Kenangannya terputus ketika narator berucap di sela-sela pemutaran film Ketika, "Akhirnya, teman Pak Tajir pun bunuh diri, melompat dari gedung bertingkat." Masta pun tercekat. "Orang yang ditelepon Pak Tajir, bunuh diri, ya. Kasihan orang- orang kaya itu," bisik Masta.
Dalam film Ketika yang asli, yang diproduksi PT Demi Gisela Citra Sinema, barangkali Masta tak akan bisa menangkap adegan bunuh diri itu. Tetapi, kolaborasi antara Kedutaan Besar Swiss, Yayasan Mitra Netra, Voice of Human Rights News Centre, Perkumpulan Seni Indonesia, dan Goethe Institut-Jakarta, telah mewujudkan impian para tunanetra untuk "menonton" film itu dengan lebih baik.
Hingga film berakhir dua jam kemudian, Masta, Jhony, dan puluhan tunanetra lainnya yang diundang untuk "melihat" film itu tak beranjak dari bangku.
Masta menyimak, mendiskusikan, dan sesekali bertanya kepada sepupunya mengenai adegan demi adegan di film. Seusai menonton, dia pun mampu berkisah secara utuh mengenai isi film tentang satire keluarga kaya yang jatuh bangkrut tersebut.
"Ini film pertama yang bisa saya nikmati. Mungkin, masih ada yang terlewat, tapi saya bahagia bisa merasakan pesan yang hendak disampaikan film ini.

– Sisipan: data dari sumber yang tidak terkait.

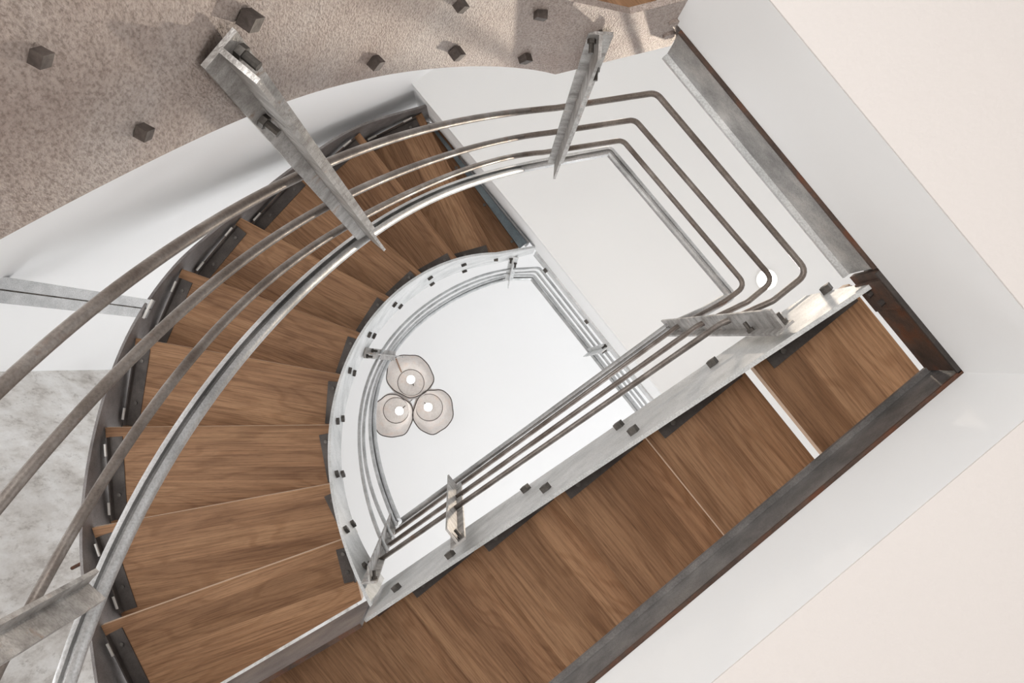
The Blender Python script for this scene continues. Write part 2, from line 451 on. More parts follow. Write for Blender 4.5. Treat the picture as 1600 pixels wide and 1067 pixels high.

Andai ada lebih banyak film seperti ini, yang memang dibuat dengan memerhatikan tunanetra," tambah Jhony, yang berprofesi sebagai guru di Sekolah Luar Biasa Lebak Bulus.
Memang, masih terdapat lubang. Tidak semua adegan film, yang telah diberi narasi itu, bisa ditangkap tunanetra. "Ini memang proyek pertama film yang digubah untuk tunanetra. Masih banyak yang harus dibenahi," kata FX Rudy Gunawan, Kepala Editor Voice of Human Rights News Centre.
Direktur Eksekutif Yayasan Mitra Netra Bambang Basuki memang melihat para tunanetra di Indonesia masih didiskriminasikan dalam berbagai bidang. "Sebagian ada yang melihat kami dengan rasa kasihan. Padahal itu tak perlu kalau kami diberi aksesibilitas," katanya.
Dan, ketika lampu sorot padam sebagai tanda film telah selesai diputar, Masta pun kembali ke kehidupan nyata. "Huh, saya harus menyiapkan lamaran lagi. Saya harus dapat kerja tetap," kata lulusan Sastra Inggris, Universitas Nasional Jakarta, ini.